Please repeat all of the lines that follow, exactly as written.

- - - - - - -

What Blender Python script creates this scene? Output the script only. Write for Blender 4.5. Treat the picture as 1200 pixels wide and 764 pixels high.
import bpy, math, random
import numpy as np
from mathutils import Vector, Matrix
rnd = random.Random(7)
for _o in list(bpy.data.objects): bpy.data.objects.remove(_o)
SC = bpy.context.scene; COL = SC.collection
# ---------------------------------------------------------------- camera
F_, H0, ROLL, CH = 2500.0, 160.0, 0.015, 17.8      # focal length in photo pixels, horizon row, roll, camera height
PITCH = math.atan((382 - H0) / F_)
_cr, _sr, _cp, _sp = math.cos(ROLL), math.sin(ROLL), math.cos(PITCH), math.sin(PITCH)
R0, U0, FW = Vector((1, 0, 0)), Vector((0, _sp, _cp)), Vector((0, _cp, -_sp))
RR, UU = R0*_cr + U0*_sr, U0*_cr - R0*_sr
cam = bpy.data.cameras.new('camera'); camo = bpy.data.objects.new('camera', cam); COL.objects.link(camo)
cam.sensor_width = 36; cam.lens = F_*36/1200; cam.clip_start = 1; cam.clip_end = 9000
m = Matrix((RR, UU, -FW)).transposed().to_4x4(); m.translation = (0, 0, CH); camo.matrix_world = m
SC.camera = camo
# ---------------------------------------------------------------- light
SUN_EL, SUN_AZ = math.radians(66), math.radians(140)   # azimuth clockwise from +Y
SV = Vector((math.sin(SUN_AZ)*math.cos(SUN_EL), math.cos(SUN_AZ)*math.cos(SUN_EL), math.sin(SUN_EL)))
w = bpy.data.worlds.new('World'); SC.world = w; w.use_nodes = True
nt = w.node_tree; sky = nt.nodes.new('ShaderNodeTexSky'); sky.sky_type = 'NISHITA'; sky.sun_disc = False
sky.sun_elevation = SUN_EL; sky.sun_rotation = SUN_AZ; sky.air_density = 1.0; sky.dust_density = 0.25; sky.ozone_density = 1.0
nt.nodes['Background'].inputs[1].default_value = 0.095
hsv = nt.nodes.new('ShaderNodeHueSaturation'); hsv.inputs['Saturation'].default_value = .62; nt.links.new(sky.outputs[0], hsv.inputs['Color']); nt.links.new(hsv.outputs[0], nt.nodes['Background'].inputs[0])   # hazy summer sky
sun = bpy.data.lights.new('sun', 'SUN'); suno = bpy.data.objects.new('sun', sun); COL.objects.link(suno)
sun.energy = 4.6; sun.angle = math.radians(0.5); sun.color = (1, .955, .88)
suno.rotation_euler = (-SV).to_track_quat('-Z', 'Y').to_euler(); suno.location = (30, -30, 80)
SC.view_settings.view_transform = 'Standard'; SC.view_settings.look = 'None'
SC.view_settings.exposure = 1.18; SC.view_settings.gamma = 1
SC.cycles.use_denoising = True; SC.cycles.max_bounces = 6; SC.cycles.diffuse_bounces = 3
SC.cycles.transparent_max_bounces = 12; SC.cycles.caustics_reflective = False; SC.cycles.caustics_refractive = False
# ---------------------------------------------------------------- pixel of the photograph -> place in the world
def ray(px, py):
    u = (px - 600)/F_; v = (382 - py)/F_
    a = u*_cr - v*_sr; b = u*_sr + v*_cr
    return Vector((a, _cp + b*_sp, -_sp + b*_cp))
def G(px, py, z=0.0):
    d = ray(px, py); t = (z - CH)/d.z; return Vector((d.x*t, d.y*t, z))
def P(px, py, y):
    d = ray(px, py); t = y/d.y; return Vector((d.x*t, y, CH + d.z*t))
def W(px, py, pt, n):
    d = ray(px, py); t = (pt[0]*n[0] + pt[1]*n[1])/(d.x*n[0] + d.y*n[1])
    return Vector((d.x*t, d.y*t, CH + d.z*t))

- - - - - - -

» **Task result**
What Blender Python script creates this scene? Output the script only. Write for Blender 4.5. Treat the picture as 1200 pixels wide and 764 pixels high.
import bpy, math, random
import numpy as np
from mathutils import Vector, Matrix
rnd = random.Random(7)
for _o in list(bpy.data.objects): bpy.data.objects.remove(_o)
SC = bpy.context.scene; COL = SC.collection
# ---------------------------------------------------------------- camera
F_, H0, ROLL, CH = 2500.0, 160.0, 0.015, 17.8      # focal length in photo pixels, horizon row, roll, camera height
PITCH = math.atan((382 - H0) / F_)
_cr, _sr, _cp, _sp = math.cos(ROLL), math.sin(ROLL), math.cos(PITCH), math.sin(PITCH)
R0, U0, FW = Vector((1, 0, 0)), Vector((0, _sp, _cp)), Vector((0, _cp, -_sp))
RR, UU = R0*_cr + U0*_sr, U0*_cr - R0*_sr
cam = bpy.data.cameras.new('camera'); camo = bpy.data.objects.new('camera', cam); COL.objects.link(camo)
cam.sensor_width = 36; cam.lens = F_*36/1200; cam.clip_start = 1; cam.clip_end = 9000
m = Matrix((RR, UU, -FW)).transposed().to_4x4(); m.translation = (0, 0, CH); camo.matrix_world = m
SC.camera = camo
# ---------------------------------------------------------------- light
SUN_EL, SUN_AZ = math.radians(66), math.radians(140)   # azimuth clockwise from +Y
SV = Vector((math.sin(SUN_AZ)*math.cos(SUN_EL), math.cos(SUN_AZ)*math.cos(SUN_EL), math.sin(SUN_EL)))
w = bpy.data.worlds.new('World'); SC.world = w; w.use_nodes = True
nt = w.node_tree; sky = nt.nodes.new('ShaderNodeTexSky'); sky.sky_type = 'NISHITA'; sky.sun_disc = False
sky.sun_elevation = SUN_EL; sky.sun_rotation = SUN_AZ; sky.air_density = 1.0; sky.dust_density = 0.25; sky.ozone_density = 1.0
nt.nodes['Background'].inputs[1].default_value = 0.095
hsv = nt.nodes.new('ShaderNodeHueSaturation'); hsv.inputs['Saturation'].default_value = .62; nt.links.new(sky.outputs[0], hsv.inputs['Color']); nt.links.new(hsv.outputs[0], nt.nodes['Background'].inputs[0])   # hazy summer sky
sun = bpy.data.lights.new('sun', 'SUN'); suno = bpy.data.objects.new('sun', sun); COL.objects.link(suno)
sun.energy = 4.6; sun.angle = math.radians(0.5); sun.color = (1, .955, .88)
suno.rotation_euler = (-SV).to_track_quat('-Z', 'Y').to_euler(); suno.location = (30, -30, 80)
SC.view_settings.view_transform = 'Standard'; SC.view_settings.look = 'None'
SC.view_settings.exposure = 1.18; SC.view_settings.gamma = 1
SC.cycles.use_denoising = True; SC.cycles.max_bounces = 6; SC.cycles.diffuse_bounces = 3
SC.cycles.transparent_max_bounces = 12; SC.cycles.caustics_reflective = False; SC.cycles.caustics_refractive = False
# ---------------------------------------------------------------- pixel of the photograph -> place in the world
def ray(px, py):
    u = (px - 600)/F_; v = (382 - py)/F_
    a = u*_cr - v*_sr; b = u*_sr + v*_cr
    return Vector((a, _cp + b*_sp, -_sp + b*_cp))
def G(px, py, z=0.0):
    d = ray(px, py); t = (z - CH)/d.z; return Vector((d.x*t, d.y*t, z))
def P(px, py, y):
    d = ray(px, py); t = y/d.y; return Vector((d.x*t, y, CH + d.z*t))
def W(px, py, pt, n):
    d = ray(px, py); t = (pt[0]*n[0] + pt[1]*n[1])/(d.x*n[0] + d.y*n[1])
    return Vector((d.x*t, d.y*t, CH + d.z*t))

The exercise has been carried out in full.